* _REQUIREMENT_
Reproduce only the top of the records, down to and including the line containing "sun.rotation_euler = sun_dir.to_track_quat('Z', 'Y').to_euler()".

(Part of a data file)
* * * * * * *

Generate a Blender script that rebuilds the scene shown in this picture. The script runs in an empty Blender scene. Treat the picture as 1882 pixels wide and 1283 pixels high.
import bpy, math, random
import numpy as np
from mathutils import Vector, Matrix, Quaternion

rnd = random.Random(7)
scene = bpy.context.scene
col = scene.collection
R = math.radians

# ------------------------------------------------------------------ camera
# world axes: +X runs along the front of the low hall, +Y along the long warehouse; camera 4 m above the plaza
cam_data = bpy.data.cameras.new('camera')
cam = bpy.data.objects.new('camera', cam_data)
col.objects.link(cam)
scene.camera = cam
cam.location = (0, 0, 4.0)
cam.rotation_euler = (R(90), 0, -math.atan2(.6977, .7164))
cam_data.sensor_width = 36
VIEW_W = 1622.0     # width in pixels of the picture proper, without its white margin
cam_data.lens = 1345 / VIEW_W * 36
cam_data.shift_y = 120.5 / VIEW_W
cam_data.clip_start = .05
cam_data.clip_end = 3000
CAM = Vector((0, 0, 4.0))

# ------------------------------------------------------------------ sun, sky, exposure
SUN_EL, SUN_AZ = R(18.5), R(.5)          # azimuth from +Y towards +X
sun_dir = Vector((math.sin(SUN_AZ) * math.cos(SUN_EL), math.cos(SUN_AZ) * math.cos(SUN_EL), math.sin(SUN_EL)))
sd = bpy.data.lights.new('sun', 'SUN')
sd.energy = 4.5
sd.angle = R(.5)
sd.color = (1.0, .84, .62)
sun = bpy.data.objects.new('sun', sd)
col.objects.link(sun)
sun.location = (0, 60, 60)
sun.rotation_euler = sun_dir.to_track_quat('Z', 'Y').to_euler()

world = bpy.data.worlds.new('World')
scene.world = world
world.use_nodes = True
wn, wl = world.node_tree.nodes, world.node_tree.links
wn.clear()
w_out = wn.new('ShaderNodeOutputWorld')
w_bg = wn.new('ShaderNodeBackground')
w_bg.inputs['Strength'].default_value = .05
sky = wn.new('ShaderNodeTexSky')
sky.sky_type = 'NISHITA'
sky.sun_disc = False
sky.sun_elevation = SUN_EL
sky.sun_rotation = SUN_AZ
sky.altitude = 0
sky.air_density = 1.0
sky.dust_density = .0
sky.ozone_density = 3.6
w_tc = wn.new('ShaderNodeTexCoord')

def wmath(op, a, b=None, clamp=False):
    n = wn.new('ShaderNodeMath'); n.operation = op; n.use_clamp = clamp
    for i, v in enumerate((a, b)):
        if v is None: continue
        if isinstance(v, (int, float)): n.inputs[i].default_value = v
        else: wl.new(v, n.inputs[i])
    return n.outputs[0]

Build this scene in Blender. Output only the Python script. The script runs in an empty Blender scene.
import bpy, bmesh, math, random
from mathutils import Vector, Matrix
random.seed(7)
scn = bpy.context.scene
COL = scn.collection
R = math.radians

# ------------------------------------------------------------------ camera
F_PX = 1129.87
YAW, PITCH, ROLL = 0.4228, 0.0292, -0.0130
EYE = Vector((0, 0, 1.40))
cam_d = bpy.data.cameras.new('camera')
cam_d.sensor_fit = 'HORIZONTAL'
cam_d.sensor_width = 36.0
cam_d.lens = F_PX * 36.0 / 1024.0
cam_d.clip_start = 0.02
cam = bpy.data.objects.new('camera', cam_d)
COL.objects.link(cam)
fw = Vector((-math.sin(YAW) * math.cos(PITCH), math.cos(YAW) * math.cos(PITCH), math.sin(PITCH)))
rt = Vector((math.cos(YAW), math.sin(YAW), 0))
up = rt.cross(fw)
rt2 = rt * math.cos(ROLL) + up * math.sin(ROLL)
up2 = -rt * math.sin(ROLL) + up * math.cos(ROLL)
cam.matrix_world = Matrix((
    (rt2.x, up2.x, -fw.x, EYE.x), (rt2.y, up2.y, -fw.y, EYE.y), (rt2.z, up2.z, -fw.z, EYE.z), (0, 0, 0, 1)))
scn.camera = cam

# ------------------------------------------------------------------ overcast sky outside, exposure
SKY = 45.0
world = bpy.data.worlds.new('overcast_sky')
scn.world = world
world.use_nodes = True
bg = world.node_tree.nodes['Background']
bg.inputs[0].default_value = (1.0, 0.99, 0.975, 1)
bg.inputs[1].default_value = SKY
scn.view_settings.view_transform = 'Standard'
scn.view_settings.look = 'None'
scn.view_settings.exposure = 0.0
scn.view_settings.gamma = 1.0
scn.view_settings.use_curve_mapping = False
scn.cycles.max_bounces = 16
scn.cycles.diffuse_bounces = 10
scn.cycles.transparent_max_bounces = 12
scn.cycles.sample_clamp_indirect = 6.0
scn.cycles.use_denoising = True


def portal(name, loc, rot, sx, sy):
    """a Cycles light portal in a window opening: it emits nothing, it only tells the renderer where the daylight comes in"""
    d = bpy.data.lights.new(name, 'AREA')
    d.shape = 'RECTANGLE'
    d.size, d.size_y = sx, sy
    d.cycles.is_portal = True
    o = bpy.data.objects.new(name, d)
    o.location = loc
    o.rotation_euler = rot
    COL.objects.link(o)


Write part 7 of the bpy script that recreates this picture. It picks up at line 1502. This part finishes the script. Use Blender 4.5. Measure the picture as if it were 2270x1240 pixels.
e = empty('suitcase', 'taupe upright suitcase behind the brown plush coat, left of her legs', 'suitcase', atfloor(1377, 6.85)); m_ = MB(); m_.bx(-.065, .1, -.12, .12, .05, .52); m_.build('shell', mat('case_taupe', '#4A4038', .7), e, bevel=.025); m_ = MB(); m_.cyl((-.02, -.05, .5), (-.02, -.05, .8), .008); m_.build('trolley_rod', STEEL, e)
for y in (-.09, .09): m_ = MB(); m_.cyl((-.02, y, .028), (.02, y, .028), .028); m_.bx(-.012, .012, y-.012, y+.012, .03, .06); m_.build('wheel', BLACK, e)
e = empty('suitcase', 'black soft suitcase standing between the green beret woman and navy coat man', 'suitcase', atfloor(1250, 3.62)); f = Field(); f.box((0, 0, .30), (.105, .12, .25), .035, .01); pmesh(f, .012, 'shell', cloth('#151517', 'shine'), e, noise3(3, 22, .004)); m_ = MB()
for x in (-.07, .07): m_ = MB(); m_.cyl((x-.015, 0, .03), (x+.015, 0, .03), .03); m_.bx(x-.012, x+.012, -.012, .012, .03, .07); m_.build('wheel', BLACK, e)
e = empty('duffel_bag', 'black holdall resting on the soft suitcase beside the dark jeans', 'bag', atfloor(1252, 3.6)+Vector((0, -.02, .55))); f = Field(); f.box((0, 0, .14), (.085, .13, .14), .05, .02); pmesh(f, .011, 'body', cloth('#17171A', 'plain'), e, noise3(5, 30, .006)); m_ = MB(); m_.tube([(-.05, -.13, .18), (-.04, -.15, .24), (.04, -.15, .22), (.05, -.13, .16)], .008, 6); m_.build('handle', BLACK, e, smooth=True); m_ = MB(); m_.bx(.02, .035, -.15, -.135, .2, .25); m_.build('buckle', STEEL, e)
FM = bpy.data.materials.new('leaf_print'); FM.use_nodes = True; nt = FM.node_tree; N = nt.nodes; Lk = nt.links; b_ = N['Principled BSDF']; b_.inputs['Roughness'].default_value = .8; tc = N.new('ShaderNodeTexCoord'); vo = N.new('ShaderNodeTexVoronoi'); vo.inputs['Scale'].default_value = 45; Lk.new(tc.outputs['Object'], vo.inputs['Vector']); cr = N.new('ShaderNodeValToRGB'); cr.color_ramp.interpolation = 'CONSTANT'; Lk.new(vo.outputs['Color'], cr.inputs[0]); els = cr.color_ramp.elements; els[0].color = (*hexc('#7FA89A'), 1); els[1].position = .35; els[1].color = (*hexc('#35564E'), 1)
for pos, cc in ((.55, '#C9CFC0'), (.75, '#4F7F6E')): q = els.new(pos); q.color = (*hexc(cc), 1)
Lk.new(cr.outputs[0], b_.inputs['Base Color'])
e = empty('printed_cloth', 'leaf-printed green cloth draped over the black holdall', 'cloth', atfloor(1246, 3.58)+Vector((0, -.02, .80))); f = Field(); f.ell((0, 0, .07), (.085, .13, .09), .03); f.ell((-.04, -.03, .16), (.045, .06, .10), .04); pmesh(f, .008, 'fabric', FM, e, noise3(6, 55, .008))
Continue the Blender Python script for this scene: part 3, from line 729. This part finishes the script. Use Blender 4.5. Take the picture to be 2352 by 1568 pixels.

* * * * * * *

* _EXERCISE OUTPUT_
Generate a Blender script that rebuilds the scene shown in this picture. The script runs in an empty Blender scene. Treat the picture as 1882 pixels wide and 1283 pixels high.
import bpy, math, random
import numpy as np
from mathutils import Vector, Matrix, Quaternion

rnd = random.Random(7)
scene = bpy.context.scene
col = scene.collection
R = math.radians

# ------------------------------------------------------------------ camera
# world axes: +X runs along the front of the low hall, +Y along the long warehouse; camera 4 m above the plaza
cam_data = bpy.data.cameras.new('camera')
cam = bpy.data.objects.new('camera', cam_data)
col.objects.link(cam)
scene.camera = cam
cam.location = (0, 0, 4.0)
cam.rotation_euler = (R(90), 0, -math.atan2(.6977, .7164))
cam_data.sensor_width = 36
VIEW_W = 1622.0     # width in pixels of the picture proper, without its white margin
cam_data.lens = 1345 / VIEW_W * 36
cam_data.shift_y = 120.5 / VIEW_W
cam_data.clip_start = .05
cam_data.clip_end = 3000
CAM = Vector((0, 0, 4.0))

# ------------------------------------------------------------------ sun, sky, exposure
SUN_EL, SUN_AZ = R(18.5), R(.5)          # azimuth from +Y towards +X
sun_dir = Vector((math.sin(SUN_AZ) * math.cos(SUN_EL), math.cos(SUN_AZ) * math.cos(SUN_EL), math.sin(SUN_EL)))
sd = bpy.data.lights.new('sun', 'SUN')
sd.energy = 4.5
sd.angle = R(.5)
sd.color = (1.0, .84, .62)
sun = bpy.data.objects.new('sun', sd)
col.objects.link(sun)
sun.location = (0, 60, 60)
sun.rotation_euler = sun_dir.to_track_quat('Z', 'Y').to_euler()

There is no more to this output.